## Exercise objective
In the listing below, find the line that contains "Write part 4" and the line that contains "shell from stations". Quote both and every line between them, exactly, and nothing more.

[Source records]
★ ★ ★ ★
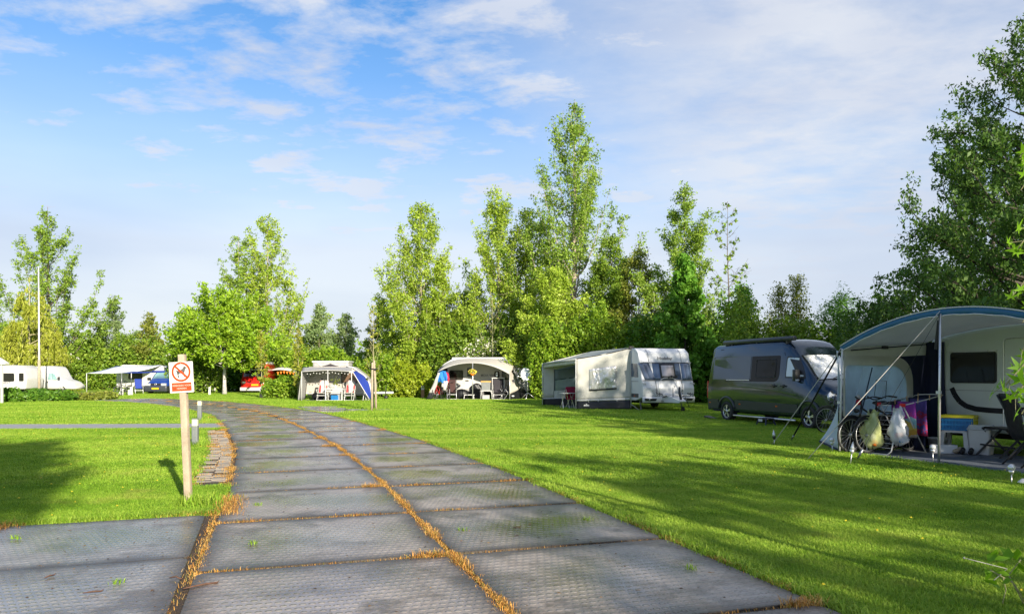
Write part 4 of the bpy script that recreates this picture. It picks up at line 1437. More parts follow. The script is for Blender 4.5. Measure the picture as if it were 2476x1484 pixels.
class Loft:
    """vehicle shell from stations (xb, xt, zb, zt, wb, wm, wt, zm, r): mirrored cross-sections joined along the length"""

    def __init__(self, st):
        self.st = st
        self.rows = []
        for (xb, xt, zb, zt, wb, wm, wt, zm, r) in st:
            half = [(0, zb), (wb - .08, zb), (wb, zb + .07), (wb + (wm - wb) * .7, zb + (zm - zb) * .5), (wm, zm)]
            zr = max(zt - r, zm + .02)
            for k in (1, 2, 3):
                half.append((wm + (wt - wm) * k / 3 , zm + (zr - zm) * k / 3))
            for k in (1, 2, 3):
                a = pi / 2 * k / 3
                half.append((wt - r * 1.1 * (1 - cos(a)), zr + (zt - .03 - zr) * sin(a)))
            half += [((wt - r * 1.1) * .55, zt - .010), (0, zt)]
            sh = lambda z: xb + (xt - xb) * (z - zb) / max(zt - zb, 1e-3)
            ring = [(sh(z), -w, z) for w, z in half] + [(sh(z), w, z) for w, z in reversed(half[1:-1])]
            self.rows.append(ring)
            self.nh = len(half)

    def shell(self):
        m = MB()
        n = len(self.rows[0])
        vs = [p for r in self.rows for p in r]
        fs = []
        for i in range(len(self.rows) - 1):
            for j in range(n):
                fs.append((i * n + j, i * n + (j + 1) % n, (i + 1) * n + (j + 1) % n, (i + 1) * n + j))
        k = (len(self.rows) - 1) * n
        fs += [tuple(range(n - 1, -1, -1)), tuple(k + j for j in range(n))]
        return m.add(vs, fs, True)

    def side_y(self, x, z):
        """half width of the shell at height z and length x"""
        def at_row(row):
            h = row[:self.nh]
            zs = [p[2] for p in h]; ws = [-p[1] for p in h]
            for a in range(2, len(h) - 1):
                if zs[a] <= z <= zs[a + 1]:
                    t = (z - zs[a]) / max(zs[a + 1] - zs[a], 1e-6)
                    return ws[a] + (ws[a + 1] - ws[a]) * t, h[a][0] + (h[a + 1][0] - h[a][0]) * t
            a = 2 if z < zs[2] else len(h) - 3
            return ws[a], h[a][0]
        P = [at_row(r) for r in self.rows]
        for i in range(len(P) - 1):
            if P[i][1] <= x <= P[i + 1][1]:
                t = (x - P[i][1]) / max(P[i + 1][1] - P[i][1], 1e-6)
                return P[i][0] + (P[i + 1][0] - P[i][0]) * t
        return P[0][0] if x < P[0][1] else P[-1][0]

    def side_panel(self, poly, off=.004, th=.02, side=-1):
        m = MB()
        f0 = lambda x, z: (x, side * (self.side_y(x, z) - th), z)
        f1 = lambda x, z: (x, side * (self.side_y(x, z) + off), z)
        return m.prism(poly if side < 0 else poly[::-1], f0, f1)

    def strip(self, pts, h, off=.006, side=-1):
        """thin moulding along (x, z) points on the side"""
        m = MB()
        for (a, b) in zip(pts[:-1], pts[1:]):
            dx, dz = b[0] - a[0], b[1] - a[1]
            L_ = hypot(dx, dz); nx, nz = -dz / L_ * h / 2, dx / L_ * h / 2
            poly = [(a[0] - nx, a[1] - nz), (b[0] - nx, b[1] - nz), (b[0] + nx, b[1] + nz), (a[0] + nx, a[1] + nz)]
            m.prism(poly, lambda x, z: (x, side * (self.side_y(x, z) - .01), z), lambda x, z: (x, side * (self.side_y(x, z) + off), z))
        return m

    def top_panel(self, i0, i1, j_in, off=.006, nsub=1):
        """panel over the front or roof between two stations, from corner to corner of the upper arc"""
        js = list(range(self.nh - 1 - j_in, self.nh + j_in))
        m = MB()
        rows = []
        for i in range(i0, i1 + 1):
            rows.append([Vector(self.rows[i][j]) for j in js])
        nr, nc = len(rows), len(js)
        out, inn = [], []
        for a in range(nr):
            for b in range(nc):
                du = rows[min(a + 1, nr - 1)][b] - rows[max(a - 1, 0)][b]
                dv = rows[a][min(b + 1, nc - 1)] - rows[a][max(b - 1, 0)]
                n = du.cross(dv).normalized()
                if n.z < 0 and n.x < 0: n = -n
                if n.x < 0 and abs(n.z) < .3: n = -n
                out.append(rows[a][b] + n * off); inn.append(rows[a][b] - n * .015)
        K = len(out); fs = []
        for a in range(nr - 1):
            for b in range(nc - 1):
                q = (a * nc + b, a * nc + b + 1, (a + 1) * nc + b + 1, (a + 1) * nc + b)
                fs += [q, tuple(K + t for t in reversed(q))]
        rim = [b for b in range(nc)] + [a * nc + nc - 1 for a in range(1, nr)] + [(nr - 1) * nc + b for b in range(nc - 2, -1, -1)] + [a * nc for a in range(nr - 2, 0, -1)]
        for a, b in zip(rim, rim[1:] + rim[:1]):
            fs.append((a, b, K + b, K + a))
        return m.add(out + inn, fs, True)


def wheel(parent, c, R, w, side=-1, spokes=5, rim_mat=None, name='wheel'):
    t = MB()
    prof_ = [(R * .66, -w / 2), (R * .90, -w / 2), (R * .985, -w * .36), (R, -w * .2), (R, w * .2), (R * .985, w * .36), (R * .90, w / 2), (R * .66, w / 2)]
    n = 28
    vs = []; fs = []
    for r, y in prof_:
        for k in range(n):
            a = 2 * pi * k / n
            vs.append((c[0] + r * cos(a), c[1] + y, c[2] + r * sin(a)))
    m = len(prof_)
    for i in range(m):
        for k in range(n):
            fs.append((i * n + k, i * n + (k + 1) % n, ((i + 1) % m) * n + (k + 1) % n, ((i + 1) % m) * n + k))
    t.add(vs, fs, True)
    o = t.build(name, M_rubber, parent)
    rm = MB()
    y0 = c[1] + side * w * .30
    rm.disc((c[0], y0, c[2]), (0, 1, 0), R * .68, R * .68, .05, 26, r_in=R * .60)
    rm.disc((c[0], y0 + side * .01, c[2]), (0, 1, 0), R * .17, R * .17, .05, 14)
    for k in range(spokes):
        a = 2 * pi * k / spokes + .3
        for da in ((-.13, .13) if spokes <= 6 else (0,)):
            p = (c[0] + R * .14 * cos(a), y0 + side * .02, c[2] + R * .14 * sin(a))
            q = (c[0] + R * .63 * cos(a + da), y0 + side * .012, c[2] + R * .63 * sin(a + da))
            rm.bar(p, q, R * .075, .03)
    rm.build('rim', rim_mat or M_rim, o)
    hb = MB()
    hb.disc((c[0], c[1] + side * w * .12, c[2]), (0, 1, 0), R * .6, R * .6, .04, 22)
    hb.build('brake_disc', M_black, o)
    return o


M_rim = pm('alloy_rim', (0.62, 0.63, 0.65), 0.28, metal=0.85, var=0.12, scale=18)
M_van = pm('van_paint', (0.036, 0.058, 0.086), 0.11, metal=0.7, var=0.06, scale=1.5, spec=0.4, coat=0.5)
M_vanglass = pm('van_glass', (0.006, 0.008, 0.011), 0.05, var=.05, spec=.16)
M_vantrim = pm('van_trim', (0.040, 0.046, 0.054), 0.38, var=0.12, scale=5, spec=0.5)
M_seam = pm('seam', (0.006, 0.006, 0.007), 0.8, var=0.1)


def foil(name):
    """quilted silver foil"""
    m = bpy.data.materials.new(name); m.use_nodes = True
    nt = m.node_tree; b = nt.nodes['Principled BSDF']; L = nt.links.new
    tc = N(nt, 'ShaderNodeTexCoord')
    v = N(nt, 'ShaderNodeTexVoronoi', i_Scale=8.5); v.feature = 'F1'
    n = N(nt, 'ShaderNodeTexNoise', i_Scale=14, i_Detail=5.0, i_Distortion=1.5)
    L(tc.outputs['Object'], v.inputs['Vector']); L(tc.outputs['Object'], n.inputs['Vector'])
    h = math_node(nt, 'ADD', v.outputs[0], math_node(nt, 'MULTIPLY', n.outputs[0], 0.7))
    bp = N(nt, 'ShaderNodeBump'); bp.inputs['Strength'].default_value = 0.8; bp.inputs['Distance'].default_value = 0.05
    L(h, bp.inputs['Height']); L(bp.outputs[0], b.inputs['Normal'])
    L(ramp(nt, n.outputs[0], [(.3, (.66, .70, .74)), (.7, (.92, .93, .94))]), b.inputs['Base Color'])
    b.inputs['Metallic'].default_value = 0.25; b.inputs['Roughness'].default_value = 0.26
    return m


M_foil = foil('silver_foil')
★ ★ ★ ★
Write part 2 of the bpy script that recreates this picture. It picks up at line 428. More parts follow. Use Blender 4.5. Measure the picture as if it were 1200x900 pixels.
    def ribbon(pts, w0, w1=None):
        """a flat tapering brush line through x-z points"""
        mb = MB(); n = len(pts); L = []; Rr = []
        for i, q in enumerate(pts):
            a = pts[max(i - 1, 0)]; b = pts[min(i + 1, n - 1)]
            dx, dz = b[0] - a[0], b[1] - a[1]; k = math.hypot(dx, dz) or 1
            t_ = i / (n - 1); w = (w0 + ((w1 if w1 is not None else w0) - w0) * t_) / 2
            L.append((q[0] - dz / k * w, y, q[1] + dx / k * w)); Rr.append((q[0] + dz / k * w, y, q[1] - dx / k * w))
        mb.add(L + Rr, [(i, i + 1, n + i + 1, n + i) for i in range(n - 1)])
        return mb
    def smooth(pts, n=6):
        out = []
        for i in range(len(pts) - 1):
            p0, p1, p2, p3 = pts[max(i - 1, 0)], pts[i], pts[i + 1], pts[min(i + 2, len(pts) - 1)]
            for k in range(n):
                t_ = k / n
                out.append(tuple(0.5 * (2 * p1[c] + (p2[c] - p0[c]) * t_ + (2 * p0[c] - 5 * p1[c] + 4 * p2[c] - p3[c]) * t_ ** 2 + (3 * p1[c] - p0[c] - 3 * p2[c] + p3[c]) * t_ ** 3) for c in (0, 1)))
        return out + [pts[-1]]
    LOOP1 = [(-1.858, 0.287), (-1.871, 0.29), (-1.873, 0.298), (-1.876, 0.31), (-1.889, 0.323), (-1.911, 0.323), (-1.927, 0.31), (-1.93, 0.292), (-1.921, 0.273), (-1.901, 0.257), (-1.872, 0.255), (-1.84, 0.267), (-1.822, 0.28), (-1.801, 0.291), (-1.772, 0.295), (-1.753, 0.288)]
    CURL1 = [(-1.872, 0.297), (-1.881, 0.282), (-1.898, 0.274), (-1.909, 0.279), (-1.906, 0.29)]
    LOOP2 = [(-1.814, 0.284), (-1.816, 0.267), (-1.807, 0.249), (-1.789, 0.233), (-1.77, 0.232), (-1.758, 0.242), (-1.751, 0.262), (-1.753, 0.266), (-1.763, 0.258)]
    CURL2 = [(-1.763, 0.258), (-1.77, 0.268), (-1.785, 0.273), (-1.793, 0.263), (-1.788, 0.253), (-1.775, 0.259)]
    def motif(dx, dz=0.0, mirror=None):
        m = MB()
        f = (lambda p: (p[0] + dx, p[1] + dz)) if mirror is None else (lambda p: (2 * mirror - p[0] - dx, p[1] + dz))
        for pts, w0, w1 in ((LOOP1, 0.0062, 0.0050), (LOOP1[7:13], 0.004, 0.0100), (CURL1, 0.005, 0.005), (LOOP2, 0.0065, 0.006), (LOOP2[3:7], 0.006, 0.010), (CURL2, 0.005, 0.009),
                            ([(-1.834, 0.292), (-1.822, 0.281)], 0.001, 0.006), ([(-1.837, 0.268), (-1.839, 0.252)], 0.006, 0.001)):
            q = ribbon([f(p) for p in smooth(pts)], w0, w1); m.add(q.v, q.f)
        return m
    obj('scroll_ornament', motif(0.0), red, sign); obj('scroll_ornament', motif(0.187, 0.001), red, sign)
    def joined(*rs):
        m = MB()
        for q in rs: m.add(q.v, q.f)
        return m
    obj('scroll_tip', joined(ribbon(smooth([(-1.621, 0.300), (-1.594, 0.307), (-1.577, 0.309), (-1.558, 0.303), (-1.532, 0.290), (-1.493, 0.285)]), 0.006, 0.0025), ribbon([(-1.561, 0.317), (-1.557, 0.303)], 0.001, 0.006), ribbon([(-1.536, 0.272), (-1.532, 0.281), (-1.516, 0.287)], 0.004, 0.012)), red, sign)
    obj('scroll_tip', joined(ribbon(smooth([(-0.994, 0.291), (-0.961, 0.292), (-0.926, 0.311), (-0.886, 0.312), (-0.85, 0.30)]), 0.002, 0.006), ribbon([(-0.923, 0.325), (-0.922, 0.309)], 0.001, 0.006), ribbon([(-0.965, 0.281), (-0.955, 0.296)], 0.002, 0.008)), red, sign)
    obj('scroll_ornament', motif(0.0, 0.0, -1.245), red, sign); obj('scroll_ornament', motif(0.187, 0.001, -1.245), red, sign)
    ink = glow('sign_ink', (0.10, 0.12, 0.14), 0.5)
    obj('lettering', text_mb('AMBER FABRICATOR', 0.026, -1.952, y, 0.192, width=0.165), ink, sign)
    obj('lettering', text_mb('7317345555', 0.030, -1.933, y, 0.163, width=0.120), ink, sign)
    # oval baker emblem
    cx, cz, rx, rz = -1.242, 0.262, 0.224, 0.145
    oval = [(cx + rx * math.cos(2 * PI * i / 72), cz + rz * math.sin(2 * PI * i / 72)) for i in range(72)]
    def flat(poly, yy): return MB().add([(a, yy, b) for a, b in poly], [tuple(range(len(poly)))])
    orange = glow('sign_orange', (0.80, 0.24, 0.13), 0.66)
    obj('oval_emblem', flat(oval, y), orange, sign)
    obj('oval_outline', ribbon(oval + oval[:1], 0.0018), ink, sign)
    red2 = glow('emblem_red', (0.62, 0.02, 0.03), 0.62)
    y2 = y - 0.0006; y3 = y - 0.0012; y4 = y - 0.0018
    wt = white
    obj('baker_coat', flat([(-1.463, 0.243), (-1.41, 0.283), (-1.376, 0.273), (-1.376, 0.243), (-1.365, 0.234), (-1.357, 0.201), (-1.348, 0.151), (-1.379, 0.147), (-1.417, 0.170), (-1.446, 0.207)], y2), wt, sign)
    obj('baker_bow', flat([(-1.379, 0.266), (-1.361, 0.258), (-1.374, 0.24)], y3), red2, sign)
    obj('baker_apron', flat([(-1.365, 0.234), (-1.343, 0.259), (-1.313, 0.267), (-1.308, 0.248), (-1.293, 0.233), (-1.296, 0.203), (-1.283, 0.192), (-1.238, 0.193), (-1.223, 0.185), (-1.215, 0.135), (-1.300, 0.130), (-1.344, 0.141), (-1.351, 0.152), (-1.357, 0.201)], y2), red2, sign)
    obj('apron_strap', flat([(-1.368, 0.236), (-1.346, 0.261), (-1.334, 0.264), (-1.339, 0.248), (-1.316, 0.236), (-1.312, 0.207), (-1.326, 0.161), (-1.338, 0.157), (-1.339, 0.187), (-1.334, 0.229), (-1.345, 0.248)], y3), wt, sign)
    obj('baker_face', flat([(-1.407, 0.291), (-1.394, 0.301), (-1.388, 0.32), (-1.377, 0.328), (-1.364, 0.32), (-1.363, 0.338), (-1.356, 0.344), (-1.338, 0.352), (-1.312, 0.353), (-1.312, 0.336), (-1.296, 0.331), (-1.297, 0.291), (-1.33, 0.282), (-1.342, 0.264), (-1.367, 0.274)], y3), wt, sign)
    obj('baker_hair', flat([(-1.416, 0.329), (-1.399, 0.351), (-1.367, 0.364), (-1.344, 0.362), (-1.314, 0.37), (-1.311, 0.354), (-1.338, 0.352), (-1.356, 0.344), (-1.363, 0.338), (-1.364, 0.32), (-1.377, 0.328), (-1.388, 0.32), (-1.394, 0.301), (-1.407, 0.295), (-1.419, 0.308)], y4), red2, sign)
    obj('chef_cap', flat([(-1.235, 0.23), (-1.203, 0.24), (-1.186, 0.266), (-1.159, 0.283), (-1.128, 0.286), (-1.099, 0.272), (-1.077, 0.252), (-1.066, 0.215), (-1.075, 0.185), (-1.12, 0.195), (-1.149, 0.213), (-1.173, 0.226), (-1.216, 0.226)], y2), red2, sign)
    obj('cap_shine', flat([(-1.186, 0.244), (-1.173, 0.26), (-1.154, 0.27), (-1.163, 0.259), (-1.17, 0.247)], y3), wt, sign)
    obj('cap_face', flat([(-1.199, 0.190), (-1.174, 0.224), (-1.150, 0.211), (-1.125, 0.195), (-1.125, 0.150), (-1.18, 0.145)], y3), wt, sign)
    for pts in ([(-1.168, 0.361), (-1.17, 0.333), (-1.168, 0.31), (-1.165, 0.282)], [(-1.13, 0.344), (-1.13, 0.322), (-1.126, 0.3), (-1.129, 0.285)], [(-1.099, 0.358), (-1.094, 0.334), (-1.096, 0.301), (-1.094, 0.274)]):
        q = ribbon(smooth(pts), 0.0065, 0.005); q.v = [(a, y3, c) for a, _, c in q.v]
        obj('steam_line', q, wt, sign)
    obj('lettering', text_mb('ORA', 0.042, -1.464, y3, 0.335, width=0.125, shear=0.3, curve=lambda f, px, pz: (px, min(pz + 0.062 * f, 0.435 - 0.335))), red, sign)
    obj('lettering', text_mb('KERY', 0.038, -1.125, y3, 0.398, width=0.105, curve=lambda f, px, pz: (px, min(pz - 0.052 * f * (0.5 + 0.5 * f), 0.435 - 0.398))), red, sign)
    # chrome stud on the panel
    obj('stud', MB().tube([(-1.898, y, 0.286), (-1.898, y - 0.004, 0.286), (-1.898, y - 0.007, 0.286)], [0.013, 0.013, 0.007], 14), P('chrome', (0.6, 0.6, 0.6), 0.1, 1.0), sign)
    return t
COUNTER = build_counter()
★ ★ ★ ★
## Finished exercise
Write part 4 of the bpy script that recreates this picture. It picks up at line 1437. More parts follow. The script is for Blender 4.5. Measure the picture as if it were 2476x1484 pixels.
class Loft:
    """vehicle shell from stations (xb, xt, zb, zt, wb, wm, wt, zm, r): mirrored cross-sections joined along the length"""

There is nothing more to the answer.